Silvia Secchi, a natural resource economist at the University of Iowa, says voluntary carbon markets have other problems as well. These schemes “do not fundamentally challenge, for example, livestock—it’s becoming more and more apparent that really, policymakers don’t want to touch that,” she says. The US meat industry is a massive contributor to US agriculture’s greenhouse gas footprint, EPA data show. Methane, a gas with 25 times the heat-trapping power of carbon, spews from livestock farms in two ways: from the digestive system of cattle (mainly in the form of burps) and from vast manure stores outside of factory-scale beef, dairy, hog, and chicken farms. Between 1990 and 2017, as US livestock farming has concentrated into ever fewer and larger operations since 1990, manure’s methane footprint surged 66 percent, according to the EPA. The meat industry’s manure problem is unlikely to be resolved without regulation that forces farms to stop polluting, Secchi says.

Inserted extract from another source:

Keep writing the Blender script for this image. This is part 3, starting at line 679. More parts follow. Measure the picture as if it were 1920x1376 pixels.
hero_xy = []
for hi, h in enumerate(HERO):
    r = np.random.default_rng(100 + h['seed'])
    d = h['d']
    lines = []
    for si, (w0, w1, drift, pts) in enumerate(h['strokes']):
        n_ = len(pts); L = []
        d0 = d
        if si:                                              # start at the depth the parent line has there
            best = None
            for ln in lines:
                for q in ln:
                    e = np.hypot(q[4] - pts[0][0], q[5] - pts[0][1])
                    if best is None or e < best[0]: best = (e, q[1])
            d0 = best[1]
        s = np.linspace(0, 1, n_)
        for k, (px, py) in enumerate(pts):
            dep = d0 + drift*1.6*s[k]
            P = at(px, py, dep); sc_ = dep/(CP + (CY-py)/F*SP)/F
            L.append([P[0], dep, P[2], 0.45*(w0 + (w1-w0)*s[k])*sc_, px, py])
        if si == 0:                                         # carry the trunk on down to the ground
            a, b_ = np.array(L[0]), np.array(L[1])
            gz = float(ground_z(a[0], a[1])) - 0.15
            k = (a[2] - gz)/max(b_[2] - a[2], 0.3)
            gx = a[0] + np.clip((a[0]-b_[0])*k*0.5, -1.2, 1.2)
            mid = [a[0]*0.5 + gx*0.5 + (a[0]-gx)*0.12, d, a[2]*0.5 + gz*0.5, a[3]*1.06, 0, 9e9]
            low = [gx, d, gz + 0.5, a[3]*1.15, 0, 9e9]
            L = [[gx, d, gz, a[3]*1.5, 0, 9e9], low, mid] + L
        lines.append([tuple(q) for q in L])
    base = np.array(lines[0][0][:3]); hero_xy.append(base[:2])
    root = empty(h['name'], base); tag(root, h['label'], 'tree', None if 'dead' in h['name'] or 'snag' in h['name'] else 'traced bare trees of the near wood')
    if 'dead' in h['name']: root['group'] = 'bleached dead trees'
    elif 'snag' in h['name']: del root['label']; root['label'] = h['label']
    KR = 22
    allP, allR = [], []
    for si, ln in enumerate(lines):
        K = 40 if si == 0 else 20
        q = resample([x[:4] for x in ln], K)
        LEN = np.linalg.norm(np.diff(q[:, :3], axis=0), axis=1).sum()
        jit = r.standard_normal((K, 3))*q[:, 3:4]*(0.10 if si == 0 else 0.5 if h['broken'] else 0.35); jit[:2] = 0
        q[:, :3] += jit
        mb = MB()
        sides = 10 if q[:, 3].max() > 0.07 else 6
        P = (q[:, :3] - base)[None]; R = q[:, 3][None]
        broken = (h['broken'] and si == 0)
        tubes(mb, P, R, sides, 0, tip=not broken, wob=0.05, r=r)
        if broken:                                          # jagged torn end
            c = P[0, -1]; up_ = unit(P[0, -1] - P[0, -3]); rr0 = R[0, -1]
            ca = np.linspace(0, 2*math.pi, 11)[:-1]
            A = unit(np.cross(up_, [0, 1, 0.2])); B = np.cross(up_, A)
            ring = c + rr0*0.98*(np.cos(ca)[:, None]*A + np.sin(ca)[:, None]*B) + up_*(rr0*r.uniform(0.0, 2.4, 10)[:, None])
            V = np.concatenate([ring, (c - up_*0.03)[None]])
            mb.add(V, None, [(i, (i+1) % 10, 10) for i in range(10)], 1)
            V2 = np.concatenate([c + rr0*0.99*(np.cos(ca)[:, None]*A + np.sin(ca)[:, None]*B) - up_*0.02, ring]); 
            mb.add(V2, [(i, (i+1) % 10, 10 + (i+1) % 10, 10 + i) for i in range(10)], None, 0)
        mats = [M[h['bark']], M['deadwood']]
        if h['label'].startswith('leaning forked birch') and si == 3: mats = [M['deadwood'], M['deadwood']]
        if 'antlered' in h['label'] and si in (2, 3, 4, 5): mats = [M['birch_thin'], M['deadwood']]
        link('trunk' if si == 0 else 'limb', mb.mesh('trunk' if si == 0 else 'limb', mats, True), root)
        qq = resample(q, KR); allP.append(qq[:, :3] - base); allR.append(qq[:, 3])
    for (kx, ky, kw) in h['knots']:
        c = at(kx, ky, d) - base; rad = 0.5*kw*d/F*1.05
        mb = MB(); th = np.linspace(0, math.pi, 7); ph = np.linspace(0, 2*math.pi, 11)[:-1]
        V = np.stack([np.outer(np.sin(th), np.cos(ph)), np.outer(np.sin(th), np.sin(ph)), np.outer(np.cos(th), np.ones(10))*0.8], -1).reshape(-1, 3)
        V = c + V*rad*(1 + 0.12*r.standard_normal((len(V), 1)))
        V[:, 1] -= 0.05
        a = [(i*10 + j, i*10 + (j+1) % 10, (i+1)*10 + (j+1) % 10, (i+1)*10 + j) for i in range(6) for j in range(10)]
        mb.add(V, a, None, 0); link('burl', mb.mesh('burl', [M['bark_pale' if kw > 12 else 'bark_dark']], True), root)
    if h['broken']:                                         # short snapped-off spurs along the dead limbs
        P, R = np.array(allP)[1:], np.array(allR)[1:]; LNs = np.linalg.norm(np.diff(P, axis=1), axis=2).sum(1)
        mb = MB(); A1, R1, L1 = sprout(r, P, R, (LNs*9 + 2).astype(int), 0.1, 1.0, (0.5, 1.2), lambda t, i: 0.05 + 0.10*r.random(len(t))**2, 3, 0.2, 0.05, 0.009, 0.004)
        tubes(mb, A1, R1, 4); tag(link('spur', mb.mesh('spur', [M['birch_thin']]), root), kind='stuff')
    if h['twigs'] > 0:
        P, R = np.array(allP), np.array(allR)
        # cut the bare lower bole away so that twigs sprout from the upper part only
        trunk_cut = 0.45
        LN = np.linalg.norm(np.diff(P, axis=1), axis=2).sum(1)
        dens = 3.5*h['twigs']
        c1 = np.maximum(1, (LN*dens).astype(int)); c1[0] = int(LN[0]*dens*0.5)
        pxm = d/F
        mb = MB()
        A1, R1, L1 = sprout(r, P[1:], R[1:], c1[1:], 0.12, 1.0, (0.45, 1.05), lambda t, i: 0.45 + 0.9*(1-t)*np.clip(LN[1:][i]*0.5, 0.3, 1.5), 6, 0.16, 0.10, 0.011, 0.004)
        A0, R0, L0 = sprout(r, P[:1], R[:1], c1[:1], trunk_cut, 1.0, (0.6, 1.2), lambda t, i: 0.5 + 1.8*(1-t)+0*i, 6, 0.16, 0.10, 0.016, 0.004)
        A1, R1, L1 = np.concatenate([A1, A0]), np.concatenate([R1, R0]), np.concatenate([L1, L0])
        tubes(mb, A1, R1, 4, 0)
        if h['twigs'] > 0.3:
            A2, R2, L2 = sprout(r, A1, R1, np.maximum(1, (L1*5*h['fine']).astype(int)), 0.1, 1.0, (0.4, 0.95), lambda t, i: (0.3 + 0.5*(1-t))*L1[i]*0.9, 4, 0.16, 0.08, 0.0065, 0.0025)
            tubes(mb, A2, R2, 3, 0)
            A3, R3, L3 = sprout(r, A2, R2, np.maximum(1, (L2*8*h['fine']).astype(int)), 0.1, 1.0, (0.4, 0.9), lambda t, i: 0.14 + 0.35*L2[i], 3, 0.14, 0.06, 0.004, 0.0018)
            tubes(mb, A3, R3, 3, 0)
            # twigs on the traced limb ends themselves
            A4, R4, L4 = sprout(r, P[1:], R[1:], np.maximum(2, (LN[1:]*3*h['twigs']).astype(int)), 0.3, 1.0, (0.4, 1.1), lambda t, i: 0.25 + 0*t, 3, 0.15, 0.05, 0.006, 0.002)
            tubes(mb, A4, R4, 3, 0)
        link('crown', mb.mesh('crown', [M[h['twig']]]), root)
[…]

The prospect of climate legislation brimming with carrots and lacking sticks may be exactly why the meat industry welcomes the bill. “We believe that farmers, ranchers, and producers are the mainstay of the agriculture industry and play an essential role in reducing global greenhouse gas emissions,” wrote John R. Tyson, Chief Sustainability Officer at Tyson Foods, the globe’s second largest meat company, in an email. “The Growing Climate Solutions Act of 2021 is a great move in the right direction, and we commend the bipartisan work to address climate change.”